§ **Direction**:
Exactly reproduce the lines that run from the one containing "What Blender Python" through the one containing "SC = bpy.context.scene", ends included, with no pictures.

(Scene script records)
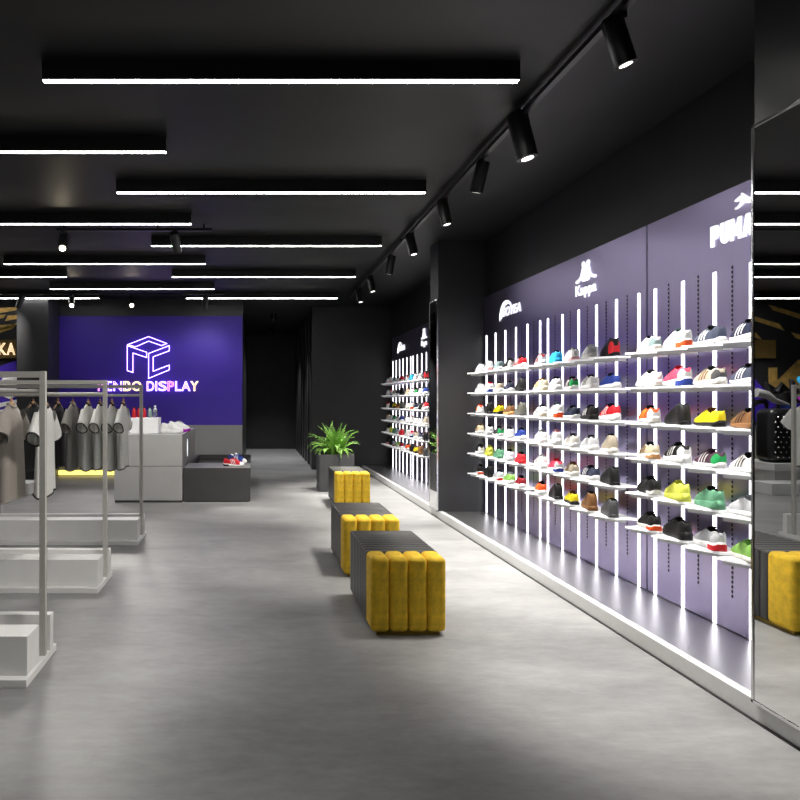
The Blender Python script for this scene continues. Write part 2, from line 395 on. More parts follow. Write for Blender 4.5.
def shoe_meshes(style):
    S = STY[style]
    sb = lambda t: lerp([(0,.010),(.05,.001),(.1,0),(.72,0),(.88,.005),(1,.017)], t)
    stp = lambda t: sb(t) + lerp([(0,S['hs']),(.35,S['hs']*.94),(.6,(S['hs']+S['ts'])/2*.95),(.8,S['ts']),(1,S['ts']*.8)], t)
    X = lambda t: (t-.5)*L_
    def sect(t):
        w = lerp(W_T, t)*.97; zb = stp(t)-.003; h = max(.004, lerp(S['zt'], t)-zb)
        o0, o1 = S['open']
        if o0 <= t <= o1:
            # walls lean in towards the collar, then a lined opening
            rim = .66 if style != 'slip' else .6
            half = [(1,0),(1.03,.3),(.99,.55),(.9,.78),(.8,.93),(rim+.06,1.0),(rim-.08,.97),(rim-.16,.62),(0,.5)]
        else:
            half = [(1,0),(1.03,.3),(.98,.52),(.86,.73),(.68,.88),(.48,.955),(.32,.985),(.16,.998),(0,1)]
        pts = [(X(t), w*a, zb+h*b) for a, b in half]
        return pts + [(x, -y, z) for x, y, z in pts[-2::-1]]
    rings = [sect(t) for t in TS]; n = 17
    V = [p for r in rings for p in r]; Fc = []; mi = []
    for i in range(len(TS)-1):
        for j in range(n-1):
            Fc.append((i*n+j, i*n+j+1, (i+1)*n+j+1, (i+1)*n+j))
            o0, o1 = S['open']
            mi.append(1 if (5 <= j <= 10 and TS[i+1] >= o0-.001 and TS[i] <= o1 and TS[i] >= o0-.05) else 0)
    Fc.append(tuple(range(n))[::-1]); mi.append(0)
    Fc.append(tuple((len(TS)-1)*n+j for j in range(n))); mi.append(0)
    out = {}
    up = mesh_from('upper', V, Fc, True)
    for p, m in zip(up.polygons, mi): p.material_index = m
    out['upper'] = (up, 2)
    # sole
    V = []; Fc = []
    for t in TS:
        w = lerp(W_T, t); fl = 1.08 if style != 'slip' else 1.02
        zb, zt = sb(t), stp(t)
        hh = [(0, zb), (w*.9, zb), (w*fl, zb+.004), (w*fl, (zb+zt)/2), (w*(fl+.01), zt-.004), (w*.98, zt), (0, zt)]
        ring = [(X(t)*(1.025), y, z) for y, z in hh] + [(X(t)*1.025, -y, z) for y, z in hh[-2:0:-1]]
        V += ring
    n = 12
    for i in range(len(TS)-1):
        for j in range(n):
            Fc.append((i*n+j, (i+1)*n+j, (i+1)*n+(j+1)%n, i*n+(j+1)%n))
    Fc.append(tuple(range(n))); Fc.append(tuple((len(TS)-1)*n+j for j in range(n))[::-1])
    out['sole'] = (mesh_from('sole', V, Fc, True), 1)
    # coloured block under the heel
    V = []; Fc = []; T2 = [0,.01,.03,.06,.1,.16,.24,.3]
    for t in T2:
        w = lerp(W_T, t)*1.11; zb = sb(t)+.0008; zt = zb+(stp(t)-zb)*.72
        xx = X(t)*1.03 - .0015
        V += [(xx, w*.9, zb), (xx, w, zb+.003), (xx, w, zt), (xx, -w, zt), (xx, -w, zb+.003), (xx, -w*.9, zb)]
    for i in range(len(T2)-1):
        for j in range(6): Fc.append((i*6+j, (i+1)*6+j, (i+1)*6+(j+1)%6, i*6+(j+1)%6))
    Fc.append((0,1,2,3,4,5)); Fc.append(tuple((len(T2)-1)*6+j for j in range(6))[::-1])
    out['heel_block'] = (mesh_from('heel_block', V, Fc, False), 1)
    def P(t, k, off):
        i = int(k); f = k-i
        s = sect(t); a = Vector(s[i]); b = Vector(s[min(i+1, 16)]); p = a.lerp(b, f)
        nrm = Vector((0, p.y, (p.z-.03)*.6)); nrm = nrm.normalized() if nrm.length > 1e-6 else Vector((0,0,1))
        return p + nrm*off
    # side stripes
    B = MB()
    for side in (0, 1):
        for c in (.40, .49, .58):
            Vv = []
            for q in range(7):
                u = q/6; tc = c + .05*(1-u) - .06*u; k = .4 + 3.4*u
                kk = k if side == 0 else 16-k
                for dt in (-.018, .018): Vv.append(P(tc+dt, kk, .0016))
            Ff = [(2*i, 2*i+1, 2*i+3, 2*i+2) for i in range(6)]
            B.add(Vv, Ff)
    out['stripe_pattern'] = (mesh_from('stripe_pattern', B.V, B.F, True), 1)
    # heel counter
    B = MB(); T3 = [0,.01,.03,.06,.1,.15,.2]
    for side in (0, 1):
        Vv = []
        for t in T3:
            kmax = 4.2 - t*12
            for q in range(5):
                k = .1+(kmax-.1)*q/4; kk = k if side == 0 else 16-k
                p = P(t, kk, .0015); p.x -= .0012; Vv.append(p)
        B.add(Vv, [(i*5+j, i*5+j+1, (i+1)*5+j+1, (i+1)*5+j) for i in range(len(T3)-1) for j in range(4)])
    w0 = [P(0, .1+4.1*q/4, .0015) for q in range(5)]; w1 = [P(0, 16-(.1+4.1*q/4), .0015) for q in range(5)]
    for p in w0+w1: p.x -= .0018
    B.add(w0+w1, [(i, i+1, 6+i, 5+i) for i in range(4)])
    out['heel_counter'] = (mesh_from('heel_counter', B.V, B.F, True), 1)
    # toe cap
    B = MB(); T4 = [.84,.87,.9,.93,.96,.985,1.]; Vv = []
    for t in T4:
        for q in range(13):
            kk = .1 + 15.8*q/12; p = P(t, kk, .0014); p.x += .001; Vv.append(p)
    B.add(Vv, [(i*13+j, i*13+j+1, (i+1)*13+j+1, (i+1)*13+j) for i in range(6) for j in range(12)])
    out['toe_cap'] = (mesh_from('toe_cap', B.V, B.F, True), 1)
    # tongue
    t1 = S['open'][1]; zt = lerp(S['zt'], t1+.02); B = MB(); Vv = []
    for u, (dx, dz) in enumerate([(.035,-.006),(.012,.0),(-.002,.006),(-.010,.012)]):
        for q in range(5):
            y = (q-2)/2*(.018+.002*u); Vv.append((X(t1)+dx, y, zt+dz-abs(q-2)*.002))
    nV = len(Vv); Vv += [(x-.006, y, z-.001) for x, y, z in Vv]
    Ff = []
    for i in range(3):
        for j in range(4):
            a = i*5+j; Ff.append((a, a+1, a+6, a+5)); Ff.append((nV+a, nV+a+5, nV+a+6, nV+a+1))
    for i in range(3): Ff.append((i*5, (i+1)*5, nV+(i+1)*5, nV+i*5)); Ff.append((i*5+4, nV+i*5+4, nV+(i+1)*5+4, (i+1)*5+4))
    for j in range(4): Ff.append((15+j, 16+j, nV+16+j, nV+15+j))
    B.add(Vv, Ff)
    out['tongue'] = (mesh_from('tongue', B.V, B.F, True), 1)
    # laces
    B = MB()
    for t in (.49, .545, .60, .655):
        B.tube([P(t, 4.6, .002), P(t+.01, 6.2, .003), P(t+.012, 8, .0035), P(t+.01, 9.8, .003), P(t, 11.4, .002)], .0032, 6)
    out['laces'] = (mesh_from('laces', B.V, B.F, True), 1)
    return out
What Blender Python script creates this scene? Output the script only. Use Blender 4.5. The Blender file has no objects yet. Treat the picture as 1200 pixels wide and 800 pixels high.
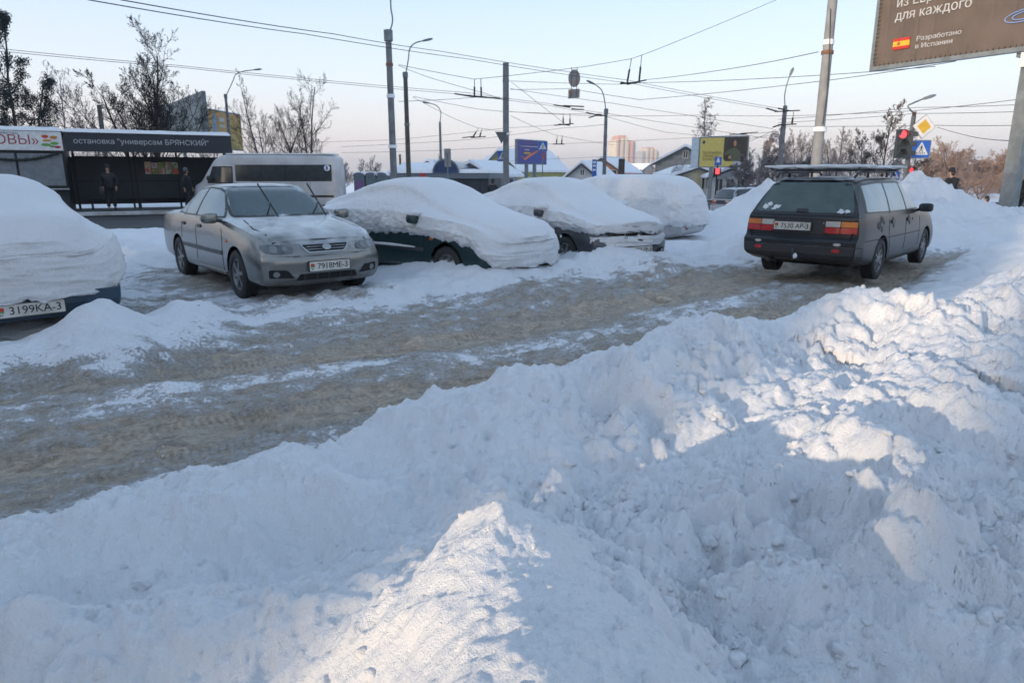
import bpy, bmesh, math, random
import numpy as np
from mathutils import Vector, Matrix
from mathutils.bvhtree import BVHTree
PI = math.pi
random.seed(7)
C = bpy.context.scene.collection
SC = bpy.context.scene

# ------------------------------------------------------------------ camera, sky, sun
EYE = 1.55
PITCH = math.atan(0.243)
cam = bpy.data.cameras.new('camera'); camo = bpy.data.objects.new('camera', cam); C.objects.link(camo)
camo.location = (0, 0, EYE); camo.rotation_euler = (PI/2 - PITCH, 0, 0)
cam.lens = 24; cam.sensor_width = 36; cam.clip_start = 0.05; cam.clip_end = 6000
cam.dof.use_dof = True; cam.dof.focus_distance = 2.6; cam.dof.aperture_fstop = 8
SC.camera = camo
SC.view_settings.view_transform = 'Standard'; SC.view_settings.look = 'None'
SC.view_settings.exposure = 1.12; SC.view_settings.gamma = 1.0

SUN_EL, SUN_AZ = 9.0, 41.0        # light travels towards azimuth 36 deg right of +Y
w = bpy.data.worlds.new('World'); SC.world = w; w.use_nodes = True
nt = w.node_tree; bgn = nt.nodes['Background']
sky = nt.nodes.new('ShaderNodeTexSky'); sky.sky_type = 'NISHITA'; sky.sun_disc = False
sky.sun_elevation = math.radians(SUN_EL); sky.sun_rotation = math.radians(180 + SUN_AZ)
sky.air_density = 1.0; sky.dust_density = 3.0; sky.ozone_density = 1.6
# thin winter mist in the air: the blue of the sky is mixed with a pale veil, strongest low down
tc = nt.nodes.new('ShaderNodeTexCoord'); sep = nt.nodes.new('ShaderNodeSeparateXYZ')
nt.links.new(tc.outputs['Generated'], sep.inputs[0])
rmp = nt.nodes.new('ShaderNodeValToRGB'); nt.links.new(sep.outputs['Z'], rmp.inputs['Fac'])
cr = rmp.color_ramp
cr.elements[0].position = 0.0; cr.elements[0].color = (7.8, 7.0, 7.1, 1)
cr.elements[1].position = 0.9; cr.elements[1].color = (2.6, 3.8, 5.6, 1)
for pos, col in ((0.05, (7.6, 7.0, 7.3, 1)), (0.12, (6.6, 7.0, 7.8, 1)), (0.24, (4.6, 5.8, 7.6, 1))):
    e = cr.elements.new(pos); e.color = col
mx = nt.nodes.new('ShaderNodeMix'); mx.data_type = 'RGBA'; mx.inputs['Factor'].default_value = 0.55
nt.links.new(sky.outputs[0], mx.inputs['A']); nt.links.new(rmp.outputs[0], mx.inputs['B'])
nt.links.new(mx.outputs['Result'], bgn.inputs['Color'])
bgn.inputs['Strength'].default_value = 0.1

sl = bpy.data.lights.new('sun', 'SUN'); so = bpy.data.objects.new('sun', sl); C.objects.link(so)
sl.energy = 2.4; sl.angle = math.radians(0.55); sl.color = (1.0, 0.78, 0.55)
az, el = math.radians(SUN_AZ), math.radians(SUN_EL)
so.rotation_euler = Vector((math.sin(az)*math.cos(el), math.cos(az)*math.cos(el), -math.sin(el))).to_track_quat('-Z', 'Y').to_euler()

# ------------------------------------------------------------------ helpers
def at(px, py, Y):
    "world point at depth Y that lies on the sight line of picture point (px, py) of the 1200x800 photo"
    cp, sp = math.cos(PITCH), math.sin(PITCH)
    dx, dy, dz = px-600.0, 800*cp + (400-py)*sp, -800*sp + (400-py)*cp
    t = Y/dy
    return Vector((dx*t, Y, EYE + dz*t))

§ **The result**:
What Blender Python script creates this scene? Output the script only. Use Blender 4.5. The Blender file has no objects yet. Treat the picture as 1200 pixels wide and 800 pixels high.
import bpy, bmesh, math, random
import numpy as np
from mathutils import Vector, Matrix
from mathutils.bvhtree import BVHTree
PI = math.pi
random.seed(7)
C = bpy.context.scene.collection
SC = bpy.context.scene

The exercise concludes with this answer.